高齢者は骨密度が低くなっているので骨折しやすい。一般に骨は負荷をかけていないと強度が落ちる。母の場合、ここ数年寝たきりで足に負荷がかかったことはない。小魚入りフリカケを食べていたがやはりカルシウムが足りなかったのだろうか、牛乳やカルシウム剤を飲ませていたらよかったかも、と考えたが寝たきりだから、小魚や牛乳では追い付かなかったに違いない。骨折は事故と思ってあきらめるしかない。ブアさんは私のせいで、と悔やんでいたが、もちろん責めたり、叱ったりはできなかった。

■遊びは控える
母が入院する前の7月は3回ほど泊りがけの旅行に出ている。チェンマイ、ソードタイ、パヤオの3カ所、野暮用があったり、ちょっと美味しいものを食べてゆっくり寝ようといったことで、取り立てて書くべきこともない。でも気軽に外泊できるということは母がまずまず健康で、ブアさんたちがしっかり世話をしてくれるお陰ということに改めて気が付いた。今は二人がかりでないと母の世話ができないから、勝手に旅に出たらブアさんに怒られてしまう。
日本の友人から何通もお見舞いメールを頂いたが、その中に「いよいよ…と言うことかもしれません。しばらくは遊びを控えて・・・。頑張って孝養を尽くしてください」というものがあった。確かに母と暮らす時間はもうそれほど残されていない。だからできるだけ一緒にいなければ。少なくとも今月中は外泊を控えようと思っている。

■東京より涼しい
日本からのメールを見ると、みな「暑くて、暑くて…」と書いてある。関東甲信越の梅雨明け直後、6月末に東京にいたが、確かに暑かった。夜になっても気温が下がらないのが辛い。チェンライ8月の平均最高気温は30.9度、平均最低温度は23.3度となっている。東京よりずっと過ごしやすい。熱帯夜がないので冷房なしでも熟睡できる。雨季で雨続きでは、と思われるかもしれない。確かに8月の平均降雨日数は24日となっている。でも1日中降ることはまれで、週に3,4日はテニスができる。チェンライの天気予報は毎日「晴れ時々曇り、ところによりにわか雨か雷雨」だ。チェンライ県は香川県の6倍以上の面積があるから、どこかでにわか雨があり、どこかは晴れている。雨は上昇気流によって降るから局所的である。車で走行していると雨が降ったり、晴れたりを目まぐるしく繰り返す。驟雨のあとはぐっと気温が下がり実に快適である。

■良いことも悪いことも
熱中症で高齢者は亡くなるといった痛ましいニュースもあるが、暑さも悪いことばかりではない。ビール、清涼飲料水、エアコン、冷蔵庫、水族館、映画館、喫茶店などは気温が高くなるとウケに入る。コンビニのおでんも暑さで売り上げが増えるという。7-9月期の平均気温が+1℃上昇すると、同時期の家計消費支出を約+3212億円(+0.5%)押し上げるという推計もある。これだけ日照時間が多ければ今年の米も豊作間違いなしだろう。

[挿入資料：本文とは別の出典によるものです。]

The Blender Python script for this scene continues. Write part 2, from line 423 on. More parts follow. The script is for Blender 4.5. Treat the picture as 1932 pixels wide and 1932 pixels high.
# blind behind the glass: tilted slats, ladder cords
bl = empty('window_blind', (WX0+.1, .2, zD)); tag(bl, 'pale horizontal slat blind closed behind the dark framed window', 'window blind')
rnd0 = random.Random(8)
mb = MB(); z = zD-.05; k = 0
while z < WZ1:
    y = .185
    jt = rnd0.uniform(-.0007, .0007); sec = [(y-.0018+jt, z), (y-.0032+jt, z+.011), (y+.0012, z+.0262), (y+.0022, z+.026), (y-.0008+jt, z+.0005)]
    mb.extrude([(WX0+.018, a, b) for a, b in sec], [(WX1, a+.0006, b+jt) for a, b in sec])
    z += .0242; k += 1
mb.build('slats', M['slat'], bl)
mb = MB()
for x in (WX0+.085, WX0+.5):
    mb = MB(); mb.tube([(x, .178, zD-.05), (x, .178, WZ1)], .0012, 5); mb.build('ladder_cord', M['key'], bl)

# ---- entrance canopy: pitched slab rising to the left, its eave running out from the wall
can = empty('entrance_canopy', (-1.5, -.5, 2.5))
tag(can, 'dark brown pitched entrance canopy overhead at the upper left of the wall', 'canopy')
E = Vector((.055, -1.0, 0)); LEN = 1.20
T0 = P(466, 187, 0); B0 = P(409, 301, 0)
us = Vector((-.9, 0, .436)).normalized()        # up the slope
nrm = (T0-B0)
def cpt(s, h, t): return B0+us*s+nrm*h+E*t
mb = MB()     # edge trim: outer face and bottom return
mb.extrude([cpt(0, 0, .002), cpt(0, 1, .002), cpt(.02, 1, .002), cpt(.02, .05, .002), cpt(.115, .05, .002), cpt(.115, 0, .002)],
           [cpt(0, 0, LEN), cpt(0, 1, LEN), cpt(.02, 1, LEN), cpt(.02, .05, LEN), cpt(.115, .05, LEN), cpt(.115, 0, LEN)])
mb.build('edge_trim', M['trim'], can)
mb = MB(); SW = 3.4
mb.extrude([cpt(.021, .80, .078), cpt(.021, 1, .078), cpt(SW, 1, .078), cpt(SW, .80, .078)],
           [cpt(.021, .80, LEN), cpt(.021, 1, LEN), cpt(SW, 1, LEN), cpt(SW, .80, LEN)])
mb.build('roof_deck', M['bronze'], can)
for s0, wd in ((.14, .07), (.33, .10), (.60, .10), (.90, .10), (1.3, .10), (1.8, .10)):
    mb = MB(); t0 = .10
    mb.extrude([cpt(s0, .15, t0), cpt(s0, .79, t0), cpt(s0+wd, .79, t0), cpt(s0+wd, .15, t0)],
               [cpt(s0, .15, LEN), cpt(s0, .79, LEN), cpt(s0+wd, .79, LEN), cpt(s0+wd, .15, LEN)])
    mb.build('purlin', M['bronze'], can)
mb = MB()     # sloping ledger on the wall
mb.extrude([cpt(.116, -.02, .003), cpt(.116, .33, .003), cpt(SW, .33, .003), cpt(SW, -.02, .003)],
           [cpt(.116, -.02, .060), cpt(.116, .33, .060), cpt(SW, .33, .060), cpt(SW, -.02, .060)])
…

円高で業績がよくなる企業もあれば円安で儲かる会社もある。すべてはコインの裏表で、100%良い、100%悪いというものはない。
台風11号、12号は災害ももたらしたが、全国の水不足はこれでほぼ解消した。香川県早明浦ダムはずっと満杯だし、東京の水がめ、利根川水系取水制限はしなくても済みそうだ。

病気だって悪いことばかりではない。吉行淳之介の言葉と思うが「病気は魂が肉体に住まわせ貰うための家賃のようなものだ」。彼は才子多病を地でいった人だが健康だったら小説家にはなっていなかったと思う。その意味で家賃の払い甲斐があったというべきだろう。

でも認知症といい骨折といい、老い先短い母にとって「家賃」は少し高すぎはしないかと感じている。


追記
もう「家賃」は払わなくていいんだよ、ゆっくり休んでね、という気持ちで一杯です。